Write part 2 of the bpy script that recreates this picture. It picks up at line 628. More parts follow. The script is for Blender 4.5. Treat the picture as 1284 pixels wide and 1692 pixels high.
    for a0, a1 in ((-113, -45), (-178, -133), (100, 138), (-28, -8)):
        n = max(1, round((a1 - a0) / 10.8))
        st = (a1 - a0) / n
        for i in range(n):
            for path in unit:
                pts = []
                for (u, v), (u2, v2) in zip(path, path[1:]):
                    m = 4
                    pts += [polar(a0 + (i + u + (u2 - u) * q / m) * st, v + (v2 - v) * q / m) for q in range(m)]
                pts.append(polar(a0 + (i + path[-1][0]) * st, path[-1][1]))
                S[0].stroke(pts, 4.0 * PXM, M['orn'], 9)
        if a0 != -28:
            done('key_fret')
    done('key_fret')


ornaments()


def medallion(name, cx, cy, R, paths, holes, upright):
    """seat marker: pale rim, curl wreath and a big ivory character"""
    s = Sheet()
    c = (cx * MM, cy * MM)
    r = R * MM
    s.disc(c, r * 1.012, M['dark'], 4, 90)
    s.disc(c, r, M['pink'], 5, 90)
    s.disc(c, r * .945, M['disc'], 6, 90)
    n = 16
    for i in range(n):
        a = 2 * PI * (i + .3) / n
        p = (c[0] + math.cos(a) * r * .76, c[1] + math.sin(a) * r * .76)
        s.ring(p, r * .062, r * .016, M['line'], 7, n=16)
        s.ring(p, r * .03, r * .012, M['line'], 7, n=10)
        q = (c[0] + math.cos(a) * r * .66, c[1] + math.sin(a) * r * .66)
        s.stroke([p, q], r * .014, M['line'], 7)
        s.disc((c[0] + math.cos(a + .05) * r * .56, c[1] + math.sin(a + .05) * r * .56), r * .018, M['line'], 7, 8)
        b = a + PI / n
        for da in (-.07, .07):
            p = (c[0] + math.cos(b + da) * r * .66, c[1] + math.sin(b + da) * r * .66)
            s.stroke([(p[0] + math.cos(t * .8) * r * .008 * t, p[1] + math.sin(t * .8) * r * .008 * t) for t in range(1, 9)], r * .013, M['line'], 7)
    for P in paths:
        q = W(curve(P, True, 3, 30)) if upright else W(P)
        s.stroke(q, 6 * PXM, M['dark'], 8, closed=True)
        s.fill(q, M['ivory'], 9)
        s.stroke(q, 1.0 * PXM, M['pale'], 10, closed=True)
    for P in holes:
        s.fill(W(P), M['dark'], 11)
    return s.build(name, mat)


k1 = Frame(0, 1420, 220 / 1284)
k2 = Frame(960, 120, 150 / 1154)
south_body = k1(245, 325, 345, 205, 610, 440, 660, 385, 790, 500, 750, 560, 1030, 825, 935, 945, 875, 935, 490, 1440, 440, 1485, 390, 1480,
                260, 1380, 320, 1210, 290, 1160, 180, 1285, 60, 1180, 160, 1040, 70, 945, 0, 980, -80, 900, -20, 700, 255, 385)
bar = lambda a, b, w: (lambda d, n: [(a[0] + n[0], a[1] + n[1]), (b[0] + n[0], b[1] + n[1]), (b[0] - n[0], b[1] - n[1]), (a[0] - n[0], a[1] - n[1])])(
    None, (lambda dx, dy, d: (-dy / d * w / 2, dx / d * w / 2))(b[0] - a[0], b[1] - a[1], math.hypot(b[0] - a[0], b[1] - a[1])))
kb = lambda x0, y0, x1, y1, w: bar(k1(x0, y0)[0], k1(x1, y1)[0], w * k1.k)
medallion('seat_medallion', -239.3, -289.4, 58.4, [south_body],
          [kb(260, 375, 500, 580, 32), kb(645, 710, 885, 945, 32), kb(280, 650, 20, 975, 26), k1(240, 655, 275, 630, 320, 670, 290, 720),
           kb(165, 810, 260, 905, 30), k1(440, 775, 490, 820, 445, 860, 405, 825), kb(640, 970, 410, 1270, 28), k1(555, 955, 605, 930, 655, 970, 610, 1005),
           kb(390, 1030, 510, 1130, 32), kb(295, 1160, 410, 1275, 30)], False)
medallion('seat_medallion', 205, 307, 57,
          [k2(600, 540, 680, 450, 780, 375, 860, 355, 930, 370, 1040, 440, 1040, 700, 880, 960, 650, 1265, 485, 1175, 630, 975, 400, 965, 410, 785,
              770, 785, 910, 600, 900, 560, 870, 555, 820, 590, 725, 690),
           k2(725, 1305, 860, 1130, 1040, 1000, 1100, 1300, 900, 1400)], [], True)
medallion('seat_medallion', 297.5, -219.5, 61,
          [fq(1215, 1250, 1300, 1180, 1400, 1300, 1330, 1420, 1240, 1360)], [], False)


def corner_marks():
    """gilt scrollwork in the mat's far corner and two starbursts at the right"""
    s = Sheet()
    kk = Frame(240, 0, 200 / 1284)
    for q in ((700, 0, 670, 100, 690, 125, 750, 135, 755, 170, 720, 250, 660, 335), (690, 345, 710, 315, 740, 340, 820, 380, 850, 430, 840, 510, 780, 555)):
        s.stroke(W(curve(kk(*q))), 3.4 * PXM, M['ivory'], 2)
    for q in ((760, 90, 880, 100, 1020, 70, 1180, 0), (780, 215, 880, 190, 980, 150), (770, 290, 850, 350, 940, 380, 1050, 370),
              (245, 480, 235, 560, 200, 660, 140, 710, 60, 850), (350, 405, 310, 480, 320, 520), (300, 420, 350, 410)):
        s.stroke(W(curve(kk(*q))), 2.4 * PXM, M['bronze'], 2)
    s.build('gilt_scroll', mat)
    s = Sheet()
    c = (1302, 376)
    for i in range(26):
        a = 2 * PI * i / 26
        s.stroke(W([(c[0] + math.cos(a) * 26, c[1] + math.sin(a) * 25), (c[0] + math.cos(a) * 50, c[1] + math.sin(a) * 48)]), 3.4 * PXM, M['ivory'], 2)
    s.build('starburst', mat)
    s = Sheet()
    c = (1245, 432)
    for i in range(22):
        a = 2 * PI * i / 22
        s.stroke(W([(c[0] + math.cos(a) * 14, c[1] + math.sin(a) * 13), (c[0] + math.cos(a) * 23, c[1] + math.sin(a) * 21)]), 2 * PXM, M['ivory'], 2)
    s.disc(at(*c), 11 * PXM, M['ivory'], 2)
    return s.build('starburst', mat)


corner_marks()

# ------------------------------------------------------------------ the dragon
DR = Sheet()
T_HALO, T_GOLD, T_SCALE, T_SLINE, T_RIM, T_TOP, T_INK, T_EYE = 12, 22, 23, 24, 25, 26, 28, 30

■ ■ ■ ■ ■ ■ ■

§ EXERCISE
Reproduce the material above exactly; please quote every line of it.

§ FINAL RESULT
Write part 2 of the bpy script that recreates this picture. It picks up at line 628. More parts follow. The script is for Blender 4.5. Treat the picture as 1284 pixels wide and 1692 pixels high.
    for a0, a1 in ((-113, -45), (-178, -133), (100, 138), (-28, -8)):
        n = max(1, round((a1 - a0) / 10.8))
        st = (a1 - a0) / n
        for i in range(n):
            for path in unit:
                pts = []
                for (u, v), (u2, v2) in zip(path, path[1:]):
                    m = 4
                    pts += [polar(a0 + (i + u + (u2 - u) * q / m) * st, v + (v2 - v) * q / m) for q in range(m)]
                pts.append(polar(a0 + (i + path[-1][0]) * st, path[-1][1]))
                S[0].stroke(pts, 4.0 * PXM, M['orn'], 9)
        if a0 != -28:
            done('key_fret')
    done('key_fret')


ornaments()


def medallion(name, cx, cy, R, paths, holes, upright):
    """seat marker: pale rim, curl wreath and a big ivory character"""
    s = Sheet()
    c = (cx * MM, cy * MM)
    r = R * MM
    s.disc(c, r * 1.012, M['dark'], 4, 90)
    s.disc(c, r, M['pink'], 5, 90)
    s.disc(c, r * .945, M['disc'], 6, 90)
    n = 16
    for i in range(n):
        a = 2 * PI * (i + .3) / n
        p = (c[0] + math.cos(a) * r * .76, c[1] + math.sin(a) * r * .76)
        s.ring(p, r * .062, r * .016, M['line'], 7, n=16)
        s.ring(p, r * .03, r * .012, M['line'], 7, n=10)
        q = (c[0] + math.cos(a) * r * .66, c[1] + math.sin(a) * r * .66)
        s.stroke([p, q], r * .014, M['line'], 7)
        s.disc((c[0] + math.cos(a + .05) * r * .56, c[1] + math.sin(a + .05) * r * .56), r * .018, M['line'], 7, 8)
        b = a + PI / n
        for da in (-.07, .07):
            p = (c[0] + math.cos(b + da) * r * .66, c[1] + math.sin(b + da) * r * .66)
            s.stroke([(p[0] + math.cos(t * .8) * r * .008 * t, p[1] + math.sin(t * .8) * r * .008 * t) for t in range(1, 9)], r * .013, M['line'], 7)
    for P in paths:
        q = W(curve(P, True, 3, 30)) if upright else W(P)
        s.stroke(q, 6 * PXM, M['dark'], 8, closed=True)
        s.fill(q, M['ivory'], 9)
        s.stroke(q, 1.0 * PXM, M['pale'], 10, closed=True)
    for P in holes:
        s.fill(W(P), M['dark'], 11)
    return s.build(name, mat)


k1 = Frame(0, 1420, 220 / 1284)
k2 = Frame(960, 120, 150 / 1154)
south_body = k1(245, 325, 345, 205, 610, 440, 660, 385, 790, 500, 750, 560, 1030, 825, 935, 945, 875, 935, 490, 1440, 440, 1485, 390, 1480,
                260, 1380, 320, 1210, 290, 1160, 180, 1285, 60, 1180, 160, 1040, 70, 945, 0, 980, -80, 900, -20, 700, 255, 385)
bar = lambda a, b, w: (lambda d, n: [(a[0] + n[0], a[1] + n[1]), (b[0] + n[0], b[1] + n[1]), (b[0] - n[0], b[1] - n[1]), (a[0] - n[0], a[1] - n[1])])(
    None, (lambda dx, dy, d: (-dy / d * w / 2, dx / d * w / 2))(b[0] - a[0], b[1] - a[1], math.hypot(b[0] - a[0], b[1] - a[1])))
kb = lambda x0, y0, x1, y1, w: bar(k1(x0, y0)[0], k1(x1, y1)[0], w * k1.k)
medallion('seat_medallion', -239.3, -289.4, 58.4, [south_body],
          [kb(260, 375, 500, 580, 32), kb(645, 710, 885, 945, 32), kb(280, 650, 20, 975, 26), k1(240, 655, 275, 630, 320, 670, 290, 720),
           kb(165, 810, 260, 905, 30), k1(440, 775, 490, 820, 445, 860, 405, 825), kb(640, 970, 410, 1270, 28), k1(555, 955, 605, 930, 655, 970, 610, 1005),
           kb(390, 1030, 510, 1130, 32), kb(295, 1160, 410, 1275, 30)], False)
medallion('seat_medallion', 205, 307, 57,
          [k2(600, 540, 680, 450, 780, 375, 860, 355, 930, 370, 1040, 440, 1040, 700, 880, 960, 650, 1265, 485, 1175, 630, 975, 400, 965, 410, 785,
              770, 785, 910, 600, 900, 560, 870, 555, 820, 590, 725, 690),
           k2(725, 1305, 860, 1130, 1040, 1000, 1100, 1300, 900, 1400)], [], True)
medallion('seat_medallion', 297.5, -219.5, 61,
          [fq(1215, 1250, 1300, 1180, 1400, 1300, 1330, 1420, 1240, 1360)], [], False)


def corner_marks():
    """gilt scrollwork in the mat's far corner and two starbursts at the right"""
    s = Sheet()
    kk = Frame(240, 0, 200 / 1284)
    for q in ((700, 0, 670, 100, 690, 125, 750, 135, 755, 170, 720, 250, 660, 335), (690, 345, 710, 315, 740, 340, 820, 380, 850, 430, 840, 510, 780, 555)):
        s.stroke(W(curve(kk(*q))), 3.4 * PXM, M['ivory'], 2)
    for q in ((760, 90, 880, 100, 1020, 70, 1180, 0), (780, 215, 880, 190, 980, 150), (770, 290, 850, 350, 940, 380, 1050, 370),
              (245, 480, 235, 560, 200, 660, 140, 710, 60, 850), (350, 405, 310, 480, 320, 520), (300, 420, 350, 410)):
        s.stroke(W(curve(kk(*q))), 2.4 * PXM, M['bronze'], 2)
    s.build('gilt_scroll', mat)
    s = Sheet()
    c = (1302, 376)
    for i in range(26):
        a = 2 * PI * i / 26
        s.stroke(W([(c[0] + math.cos(a) * 26, c[1] + math.sin(a) * 25), (c[0] + math.cos(a) * 50, c[1] + math.sin(a) * 48)]), 3.4 * PXM, M['ivory'], 2)
    s.build('starburst', mat)
    s = Sheet()
    c = (1245, 432)
    for i in range(22):
        a = 2 * PI * i / 22
        s.stroke(W([(c[0] + math.cos(a) * 14, c[1] + math.sin(a) * 13), (c[0] + math.cos(a) * 23, c[1] + math.sin(a) * 21)]), 2 * PXM, M['ivory'], 2)
    s.disc(at(*c), 11 * PXM, M['ivory'], 2)
    return s.build('starburst', mat)


corner_marks()

# ------------------------------------------------------------------ the dragon
DR = Sheet()
T_HALO, T_GOLD, T_SCALE, T_SLINE, T_RIM, T_TOP, T_INK, T_EYE = 12, 22, 23, 24, 25, 26, 28, 30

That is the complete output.